El espacio importa. No basta con proponerse hacer silencio: muchas veces es necesario buscar o crear condiciones externas que lo faciliten. Por eso suelo recomendar a mis alumnos del IEEM que visiten la pequeña capilla que tenemos en la Escuela. Es un lugar de oración, sí, pero también un refugio sereno donde creyentes y no creyentes por igual pueden detenerse, respirar, escuchar su pensamiento. No hay pantallas, ni llamadas, ni parloteo. Solo bancos de madera, luz tenue y una atmósfera que invita a volver a uno mismo. El liderazgo también se cultiva en esos espacios: cuando damos un paso atrás, cuando salimos del ruido, cuando nos permitimos —aunque sea unos minutos— el privilegio del recogimiento.
Es en ese silencio donde podemos distinguir entre lo que conviene y lo que corresponde. Donde se gestan las decisiones que no solo resuelven, sino que ordenan. Donde se disipan los ruidos del ego, del miedo, de la presión externa. Y donde emerge con fuerza la voz interior que nos recuerda por qué hacemos lo que hacemos. Esta disposición, repetida, se transforma en hábito.

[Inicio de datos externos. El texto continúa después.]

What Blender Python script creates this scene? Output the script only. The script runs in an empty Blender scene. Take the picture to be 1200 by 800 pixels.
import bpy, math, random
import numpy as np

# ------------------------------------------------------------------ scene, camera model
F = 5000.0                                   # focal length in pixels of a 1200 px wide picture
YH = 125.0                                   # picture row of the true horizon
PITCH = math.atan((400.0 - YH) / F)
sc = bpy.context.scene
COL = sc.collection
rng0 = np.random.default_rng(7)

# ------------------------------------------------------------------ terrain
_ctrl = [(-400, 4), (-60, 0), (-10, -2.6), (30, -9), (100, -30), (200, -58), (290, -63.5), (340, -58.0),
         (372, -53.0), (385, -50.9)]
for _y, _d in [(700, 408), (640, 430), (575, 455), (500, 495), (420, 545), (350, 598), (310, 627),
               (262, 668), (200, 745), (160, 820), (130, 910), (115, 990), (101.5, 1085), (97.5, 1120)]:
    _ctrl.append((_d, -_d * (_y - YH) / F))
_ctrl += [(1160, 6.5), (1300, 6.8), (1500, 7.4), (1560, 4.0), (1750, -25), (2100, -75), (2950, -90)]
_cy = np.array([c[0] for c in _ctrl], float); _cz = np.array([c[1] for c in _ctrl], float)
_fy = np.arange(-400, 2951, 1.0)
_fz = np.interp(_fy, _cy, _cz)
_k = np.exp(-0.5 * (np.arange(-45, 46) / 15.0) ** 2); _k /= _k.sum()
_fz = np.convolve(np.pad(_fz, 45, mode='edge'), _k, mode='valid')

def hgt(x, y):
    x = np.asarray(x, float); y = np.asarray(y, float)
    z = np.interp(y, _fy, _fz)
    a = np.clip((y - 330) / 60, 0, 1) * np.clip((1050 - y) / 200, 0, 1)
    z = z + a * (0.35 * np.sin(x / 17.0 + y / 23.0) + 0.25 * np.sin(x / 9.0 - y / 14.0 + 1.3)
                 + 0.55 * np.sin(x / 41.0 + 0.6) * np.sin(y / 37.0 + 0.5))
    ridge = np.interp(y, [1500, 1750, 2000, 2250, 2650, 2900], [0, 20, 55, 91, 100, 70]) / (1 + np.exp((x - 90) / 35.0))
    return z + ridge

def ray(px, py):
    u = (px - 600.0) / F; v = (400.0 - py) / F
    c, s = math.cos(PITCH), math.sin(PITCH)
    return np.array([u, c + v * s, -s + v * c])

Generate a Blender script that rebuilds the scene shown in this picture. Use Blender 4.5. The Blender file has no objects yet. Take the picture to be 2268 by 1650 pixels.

Para terminar, volvamos al inicio. Golpes, motores, voces. Ruido. Pero si aprendemos a cerrar las ventanas del apuro, si entrenamos el oído del alma, el silencio aparece. Y con él, la lucidez. Liderar en silencio no es retirarse del mundo. Es estar más presentes. Es pensar mejor, decidir mejor, ser mejores.
Porque, en definitiva, solo quien sabe estar en silencio puede pensar bien. Y solo quien piensa bien, puede liderar con sentido.
Referencias:
[1] Søren Kierkegaard, The Present Age, Harper Perennial Modern Thought (2010).
[2] Ryan Holiday, Stillness is the Key (2019).
[3] Nancy Kline, Time to Think (1999).
[4] Stephen Covey, The 7 Habits of Highly Effective People: 30th Anniversary Edition (2019).